1) Is there any limit to cash deposits in bank of high transaction value e.g. Rs 1cr relating to property sale. If I'm ready to declare the cash as consideration received on property sale and abide by whatever taxation may apply, then am I allowed legally to deposit such high transaction value? 2) Is there any Charted Accountant issued letter/certificate needed for allowing such high value cash deposits?
1. Individuals who deposit cash above Rs.2.5 lakh and senior citizens who deposit cash above Rs.5 lakh may be scrutinised. Any amount within the specified limit will be excluded from scrutiny considering that the money is from household savings, cash withdrawals, earlier income, and so on.
People under scrutiny can submit explanations online through their login on the e-filing portal. They do not need to visit the income tax office. PAN holders can view this information using the ‘Cash Transactions 2016’ under the ‘Compliances’ section.
There is no such limit in case you have provided the PAN and your KYC formalities are completed.
any one can safely deposit upto Rs. 250,000.00 in the amount, probably without much questioning. If the amount deposited is above Rs. 250,000.00 IT Department will definitely track any deposit above certain amount, but if it well declared and legitimate, no questions will follow, no penalty, Other wise Income Tax may be imposed at the highest applicable rate, plus a 200% penalty may also be levied.
Dear sir/ma'am,
According to the relevant law, taxation charges apply for withdrawal alone. There is not upper limit to transfer 1 crore money in a bank account for the sake of making any transaction. There might be additional charges depending upon the bank you plan to deposit the money. Also the officers might go through a screening or verification process to check the authenticity of the source of that money.
Please note that as long as you are going to furnish the PAN card details, the tax charges will apply after a considerable amount of time has passed since the you made the deposit in bank and TDS will be deducted by the bank. Thank you.
- Under the Income Tax Act , property is regarded as a capital asset and any gains arising from its sale is taxable as Capital Gains.
- Further, if the property is held for less than three years prior to its sale, it is termed as a short-term capital asset and any gain arising from the sale is treated as a short-term capital gain.

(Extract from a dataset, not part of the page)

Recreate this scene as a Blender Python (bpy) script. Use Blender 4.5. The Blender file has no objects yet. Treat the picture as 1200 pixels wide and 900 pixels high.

- Further, if the property is sold after a holding period of more than three years, it is to be treated as a long-term capital asset and a gain arising from its sale is assessed as long-term capital gains
- Further as per Section 54EC of the IT Act, any capital gains arising from the transfer of a long-term capital property/asset would be exempt if the gains are invested within a period of six months in specified investments, and these investments are three-year bonds of National Highway Authority of India (NHAI) or Rural Electrification Corporation
- Further, as per Section 54EC of the IT Act, any capital gains arising from the transfer of a long-term capital asset/ property, would be exempt if the gains are invested within a period of six months in specified investments, and these investments are three-year bonds of National Highway Authority of India (NHAI) or Rural Electrification Corporation (REC). However, there is a restriction in this investment: the amount invested cannot exceed Rs 50 lakh in any financial year.
- Further , if it is an ancestral property , then it will treated as long term capital gains tax , and rule of income tax applicable as i mentioned above.
- This amount should be deposited in the capital gains account.